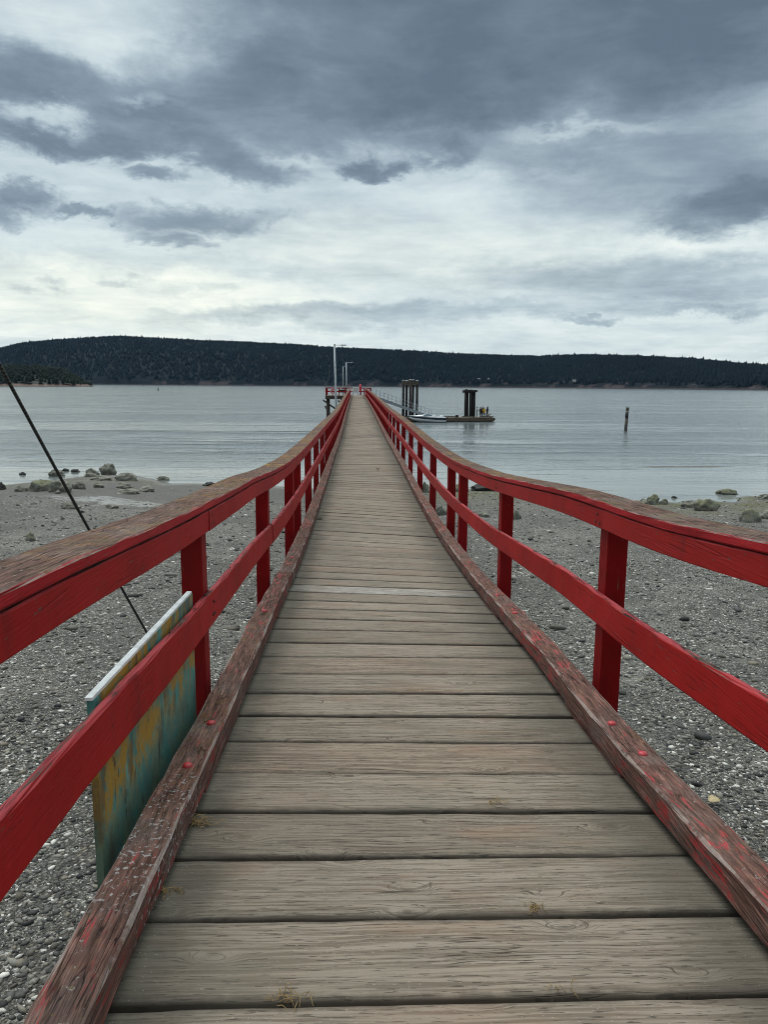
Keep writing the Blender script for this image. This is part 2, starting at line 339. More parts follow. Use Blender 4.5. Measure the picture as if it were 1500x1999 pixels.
def water(t):
    p = t.obj(); x, y, z = t.sep(p)
    dist = t.vm('LENGTH', t.comb(x, y, 0))
    # wind lanes: long streaks where ripples are stronger or weaker
    lane = t.noise(t.map(p, sc=(.006, .05, 1)), 1., 5, .6, .4)
    lane2 = t.noise(t.map(p, (31, 4, 0), (0, 0, R(7)), (.03, .16, 1)), 1., 4, .6, .3)
    calm = t.mr(t.m('ADD', t.m('MULTIPLY', lane, .6), t.m('MULTIPLY', lane2, .4)), .42, .60)
    shore = t.mr(t.m('SUBTRACT', y, t.m('MULTIPLY', lane2, 10)), 44, 70, .22, 1.)
    h1 = t.noise(t.map(p, (0, 0, 0), (0, 0, R(12)), (.8, 1.9, 1)), 1.0, 4, .6, .5)
    h2 = t.noise(t.map(p, (5, 9, 0), (0, 0, R(-9)), (.22, .42, 1)), 1.0, 3, .55, .4)
    h3 = t.noise(t.map(p, (1, 2, 0), sc=(3.2, 5.5, 1)), 1.0, 4, .65)
    h4 = t.noise(t.map(p, (8, 3, 0), (0, 0, R(4)), (1.7, .48, 1)), 1.0, 3, .6, .3)
    h5 = t.noise(t.map(p, (2, 6, 0), (0, 0, R(-5)), (.5, .15, 1)), 1.0, 3, .6, .3)
    h1 = t.m('ADD', h1, t.m('ADD', t.m('MULTIPLY', h4, 1.5), t.m('MULTIPLY', h5, 4.2)))
    h = t.m('ADD', t.m('ADD', t.m('MULTIPLY', h1, .30), t.m('MULTIPLY', h2, .55)), t.m('MULTIPLY', h3, .14))
    amp = t.m('MULTIPLY', shore, t.mr(calm, 0, 1, .25, 1.15, smooth=False))
    hh = t.m('MULTIPLY', h, amp)
    shallow = t.mr(y, 42, 75, 1, 0)
    c = t.mix(shallow, (.120, .145, .155), (.150, .165, .157))
    return {'Base Color': c, 'Roughness': .12, 'IOR': 1.40, 'Normal': t.bump(hh, 1., .20)}
M_WATER = material('rippled_sea_water', water)

def hillmat(t):
    p = t.obj(); z = t.sep(p)[2]
    n = t.noise(p, .012, 6, .65); n2 = t.noise(p, .05, 5, .6)
    c = t.mix(n2, (.0016, .005, .0075), (.0025, .0065, .0085))
    rk = t.m('MULTIPLY', t.mr(t.m('ADD', z, t.m('MULTIPLY', n, -55)), -26, -8, 1, 0), t.mr(n, .50, .58))
    rk = t.m('MAXIMUM', rk, t.m('MULTIPLY', t.mr(t.m('ADD', z, t.m('MULTIPLY', n2, 6)), 5, 8, 1, 0), .7))
    c = t.mix(rk, c, t.mix(t.noise(p, .09, 5, .7), (.075, .055, .055), (.022, .021, .024)))
    md = t.attr('meadow', 'Fac')
    c = t.mix(t.m('MULTIPLY', md, t.mr(n2, .35, .5)), c, (.085, .07, .05))
    return {'Base Color': c, 'Roughness': .9, 'Specular IOR Level': .1}
M_HILL = material('wooded_hill_ground', hillmat)
def forest(a, b):
    def f(t):
        r = t.geo('Random Per Island'); n = t.noise(t.obj(), .006, 4, .6)
        c = t.mix(r, a, b); c = t.mix(t.mr(n, .35, .65, 0, .7), c, tuple(x*.6 for x in a))
        return {'Base Color': c, 'Roughness': .9, 'Specular IOR Level': .1}
    return f
M_FOREST = material('far_conifer_foliage', forest((.003, .0095, .0145), (.005, .0125, .017)))
M_FOREST2 = material('near_conifer_foliage', forest((.008, .014, .009), (.015, .023, .014)))
M_STRAW = material('dry_straw', plain((.36, .24, .10), .8, 0, .5, 60))
M_LEAF = material('dry_leaf', plain((.075, .045, .022), .8, 0, .5, 60))
M_LEAFP = material('pale_leaf', plain((.42, .34, .19), .8, 0, .4, 40))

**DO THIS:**
Copy all the data exactly as written, but skip any picture.

**FINAL RESULT:**
Keep writing the Blender script for this image. This is part 2, starting at line 339. More parts follow. Use Blender 4.5. Measure the picture as if it were 1500x1999 pixels.
def water(t):
    p = t.obj(); x, y, z = t.sep(p)
    dist = t.vm('LENGTH', t.comb(x, y, 0))
    # wind lanes: long streaks where ripples are stronger or weaker
    lane = t.noise(t.map(p, sc=(.006, .05, 1)), 1., 5, .6, .4)
    lane2 = t.noise(t.map(p, (31, 4, 0), (0, 0, R(7)), (.03, .16, 1)), 1., 4, .6, .3)
    calm = t.mr(t.m('ADD', t.m('MULTIPLY', lane, .6), t.m('MULTIPLY', lane2, .4)), .42, .60)
    shore = t.mr(t.m('SUBTRACT', y, t.m('MULTIPLY', lane2, 10)), 44, 70, .22, 1.)
    h1 = t.noise(t.map(p, (0, 0, 0), (0, 0, R(12)), (.8, 1.9, 1)), 1.0, 4, .6, .5)
    h2 = t.noise(t.map(p, (5, 9, 0), (0, 0, R(-9)), (.22, .42, 1)), 1.0, 3, .55, .4)
    h3 = t.noise(t.map(p, (1, 2, 0), sc=(3.2, 5.5, 1)), 1.0, 4, .65)
    h4 = t.noise(t.map(p, (8, 3, 0), (0, 0, R(4)), (1.7, .48, 1)), 1.0, 3, .6, .3)
    h5 = t.noise(t.map(p, (2, 6, 0), (0, 0, R(-5)), (.5, .15, 1)), 1.0, 3, .6, .3)
    h1 = t.m('ADD', h1, t.m('ADD', t.m('MULTIPLY', h4, 1.5), t.m('MULTIPLY', h5, 4.2)))
    h = t.m('ADD', t.m('ADD', t.m('MULTIPLY', h1, .30), t.m('MULTIPLY', h2, .55)), t.m('MULTIPLY', h3, .14))
    amp = t.m('MULTIPLY', shore, t.mr(calm, 0, 1, .25, 1.15, smooth=False))
    hh = t.m('MULTIPLY', h, amp)
    shallow = t.mr(y, 42, 75, 1, 0)
    c = t.mix(shallow, (.120, .145, .155), (.150, .165, .157))
    return {'Base Color': c, 'Roughness': .12, 'IOR': 1.40, 'Normal': t.bump(hh, 1., .20)}
M_WATER = material('rippled_sea_water', water)

def hillmat(t):
    p = t.obj(); z = t.sep(p)[2]
    n = t.noise(p, .012, 6, .65); n2 = t.noise(p, .05, 5, .6)
    c = t.mix(n2, (.0016, .005, .0075), (.0025, .0065, .0085))
    rk = t.m('MULTIPLY', t.mr(t.m('ADD', z, t.m('MULTIPLY', n, -55)), -26, -8, 1, 0), t.mr(n, .50, .58))
    rk = t.m('MAXIMUM', rk, t.m('MULTIPLY', t.mr(t.m('ADD', z, t.m('MULTIPLY', n2, 6)), 5, 8, 1, 0), .7))
    c = t.mix(rk, c, t.mix(t.noise(p, .09, 5, .7), (.075, .055, .055), (.022, .021, .024)))
    md = t.attr('meadow', 'Fac')
    c = t.mix(t.m('MULTIPLY', md, t.mr(n2, .35, .5)), c, (.085, .07, .05))
    return {'Base Color': c, 'Roughness': .9, 'Specular IOR Level': .1}
M_HILL = material('wooded_hill_ground', hillmat)
def forest(a, b):
    def f(t):
        r = t.geo('Random Per Island'); n = t.noise(t.obj(), .006, 4, .6)
        c = t.mix(r, a, b); c = t.mix(t.mr(n, .35, .65, 0, .7), c, tuple(x*.6 for x in a))
        return {'Base Color': c, 'Roughness': .9, 'Specular IOR Level': .1}
    return f
M_FOREST = material('far_conifer_foliage', forest((.003, .0095, .0145), (.005, .0125, .017)))
M_FOREST2 = material('near_conifer_foliage', forest((.008, .014, .009), (.015, .023, .014)))
M_STRAW = material('dry_straw', plain((.36, .24, .10), .8, 0, .5, 60))
M_LEAF = material('dry_leaf', plain((.075, .045, .022), .8, 0, .5, 60))
M_LEAFP = material('pale_leaf', plain((.42, .34, .19), .8, 0, .4, 40))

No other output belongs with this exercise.